*Stated exercise*
Give back exactly the lines from the beginning of the listing below to the line holding "L.build('inscription', [INK, REDINK], t)", both ends included; the pictures stay out.
— begin Provided data —
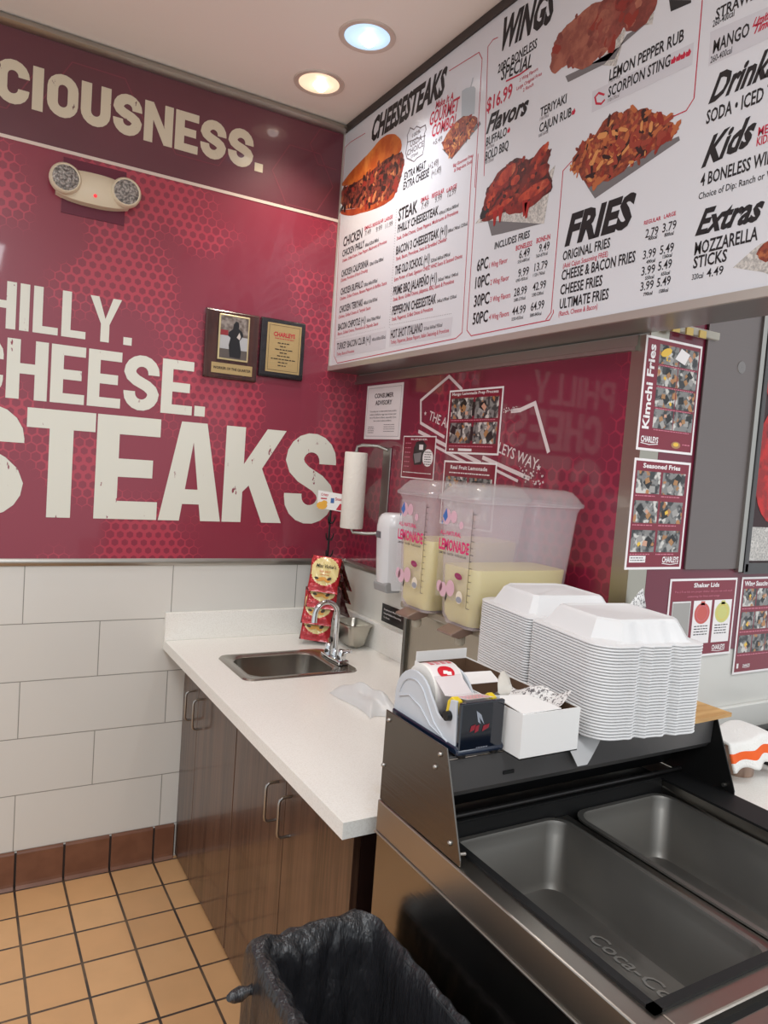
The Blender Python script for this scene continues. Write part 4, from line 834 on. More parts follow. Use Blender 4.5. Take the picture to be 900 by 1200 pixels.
for i, (a, b_) in enumerate([(.045, .10), (.055, .085), (.035, .11), (.055, .085), (.045, .10), (.02, .122), (.05, .09), (.05, .09)]): scribble(L.m(0), G, a, b_, .113-.0125*i, .0045, rn)
L.build('inscription', [INK, REDINK], t)

# ------------------------------------------------------------------ paper towel, soap, hand-washing sign
t = thing('towel_holder', 'steel wall bracket holding the upright paper towel roll', 'towel holder', (XB-.004, -.30, 1.33))
MB().box(XB-.010, XB-.0045, -.335, -.275, 1.32, 1.665).build('backplate', STEEL, t, bevel=.002)
MB().tube([(XB-.008, -.305, 1.655), (XB-.04, -.285, 1.668), (XB-.085, -.245, 1.668), (.232, -.222, 1.662), (.230, -.220, 1.640)], .007, 10).build('arm', STEEL, t, smooth=50)
MB().tube([(XB-.008, -.305, 1.328), (XB-.05, -.27, 1.322), (.235, -.225, 1.322), (.230, -.220, 1.338)], .007, 10).build('arm', STEEL, t, smooth=50)
t = thing('paper_towel_roll', 'white paper towel roll standing upright on the wall bracket', 'paper towels', (.230, -.220, 1.338))
MB().lathe([(.012, 0), (.044, 0), (.0455, .004), (.0455, .296), (.044, .300), (.012, .300)], (.230, -.220, 1.338), seg=36).build('paper', mat('towel_paper', (232, 226, 216), .85, bump=((90, 90, 90), .25)), t, smooth=50)
MB().lathe([(.012, -.001), (.010, -.001), (.010, .302), (.013, .302)], (.230, -.220, 1.338), seg=20).build('core', mat('cardboard_core', (150, 120, 90), .8), t, smooth=50)
t = thing('soap_dispenser', 'white wall soap dispenser left of the lemonade bowls', 'soap dispenser', (XB-.0045, -.47, 1.135))
def sd(z):   # half widths and depth by height
    f_ = (z-1.14)/.28; return .052+.006*math.sin(f_*2.6), .088+.016*f_-.03*max(0, f_-.9)/.1*.3
rows = []
for i, z in enumerate([1.14, 1.15, 1.19, 1.25, 1.31, 1.37, 1.400, 1.415, 1.421]):
    hw, dp = sd(z); kx = 1 if i < 6 else [1, .97, .9, .78][i-5] if i-5 < 4 else .78
    hw *= kx; dp *= kx; cy = -.468
    rows.append([(XB-.0045, cy-hw, z), (XB-.0045-dp*.62, cy-hw, z), (XB-.0045-dp*.92, cy-hw*.78, z), (XB-.0045-dp, cy-hw*.4, z), (XB-.0045-dp, cy+hw*.4, z), (XB-.0045-dp*.92, cy+hw*.78, z), (XB-.0045-dp*.62, cy+hw, z), (XB-.0045, cy+hw, z)])
m_ = MB().rows(rows); m_.add(rows[0], [tuple(range(8))]); m_.add(rows[-1], [tuple(range(8))])
SOAPW = mat('soap_white', (226, 226, 228), .28, coat=.3); m_.build('body', SOAPW, t, smooth=45)
MB().prism([(XB-.092, 1.131), (XB-.098, 1.160), (XB-.086, 1.172), (XB-.05, 1.165), (XB-.03, 1.140), (XB-.035, 1.131)], 'y', -.515, -.422).build('push_lever', mat('soap_grey', (158, 158, 158), .35), t, bevel=.006)
MB().box(XB-.1065, XB-.095, -.468, -.434, 1.328, 1.353).build('window', mat('soap_window', (108, 106, 110), .2), t, bevel=.002)
FS = Frame((XB-.0018, 0, 0), (0, -1, 0), (0, 0, 1))
def d_hand(mb, G, w, h):
    for i, s in enumerate(['Employees Must Wash', 'Hands Before Returning', 'To Work']): text(mb.m(0), G, s, w*.07, h*(.66-.22*i), w*(.56 if i < 2 else .2), h*.10, .0006, .01)
    disc(mb.m(6), G, w*.82, h*.42, w*.05, h*.22, .0005, 12, -.3); fpoly(mb.m(0), G, [(w*.80, h*.5), (w*.86, h*.78), (w*.9, h*.55), (w*.92, h*.2), (w*.84, h*.12)], .0007); disc(mb, G, w*.78, h*.25, w*.03, h*.1, .0008, 10)
sheet('sign', 'black hand-washing sign on the white wall above the steel pan', 'sign', FS, .345, .575, .990, 1.060, d_hand, .0, base=3)
# ------------------------------------------------------------------ countertop, cabinets, sink
CZ = 0.8715
k = NT('white_worktop', .32, .15); _v = k.obj()
_n = k.noise(_v, 260, 2); _st = k.noise(k.scale(_v, (1, 1, 1), (2.1, .4, 0)), 22, 5, .6)
_x, _y, _z = k.xyz(_v)
_d = k.math('SQRT', k.math('ADD', k.math('POWER', k.math('MULTIPLY', k.math('ADD', _x, .16), 5.5), 2.0), k.math('POWER', k.math('MULTIPLY', k.math('ADD', _y, .86), 3.8), 2.0)))
_m = k.math('MULTIPLY', k.rng(_st, .46, .62), k.rng(_d, .2, 1.1, True, .75, 0.0))
_c = k.mix(k.rng(_n, .4, .7), lin((246, 244, 238)), lin((237, 234, 227))); k.color(k.mix(_m, _c, lin((206, 186, 132)))); TOPM = k.m
t = thing('countertop', 'white speckled countertop with low backsplashes and a small steel sink cut in', 'countertop', (-.05, -.77, .836))
sx0, sx1, sy0, sy1 = -.285, .085, -.570, -.300                     # sink cut-out
m_ = MB()
x0, x1, y0, y1, z0, z1 = -.428, XB-.001, -1.530, -.001, .836, CZ
m_.box(x0, sx0, y0, y1, z0, z1).box(sx1, x1, y0, y1, z0, z1).box(sx0, sx1, y0, sy0, z0, z1).box(sx0, sx1, sy1, y1, z0, z1)
m_.build('slab', TOPM, t)
MB().box(-.428, XB-.001, -.021, -.001, CZ, .978).build('back_splash', TOPM, t, bevel=.002)
MB().box(XB-.020, XB-.001, -1.530, -.021, CZ, .978).build('side_splash', TOPM, t, bevel=.002)
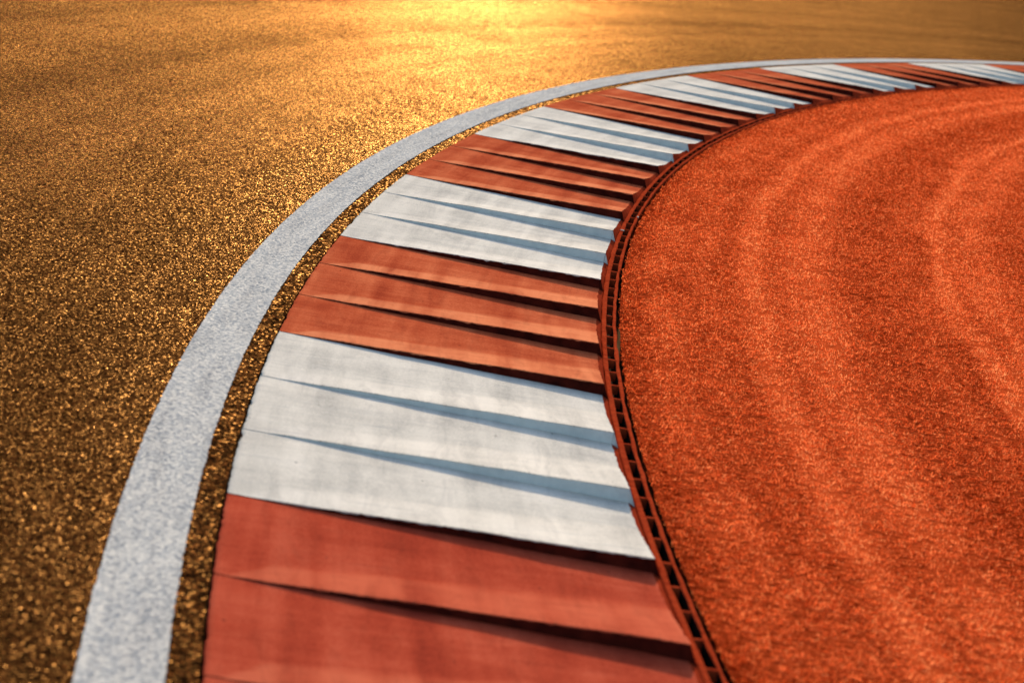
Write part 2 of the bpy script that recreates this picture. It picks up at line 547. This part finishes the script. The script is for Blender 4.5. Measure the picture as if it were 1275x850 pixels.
— end Provided data —
*Answer*
The Blender Python script for this scene continues. Write part 4, from line 834 on. More parts follow. Use Blender 4.5. Take the picture to be 900 by 1200 pixels.
for i, (a, b_) in enumerate([(.045, .10), (.055, .085), (.035, .11), (.055, .085), (.045, .10), (.02, .122), (.05, .09), (.05, .09)]): scribble(L.m(0), G, a, b_, .113-.0125*i, .0045, rn)
L.build('inscription', [INK, REDINK], t)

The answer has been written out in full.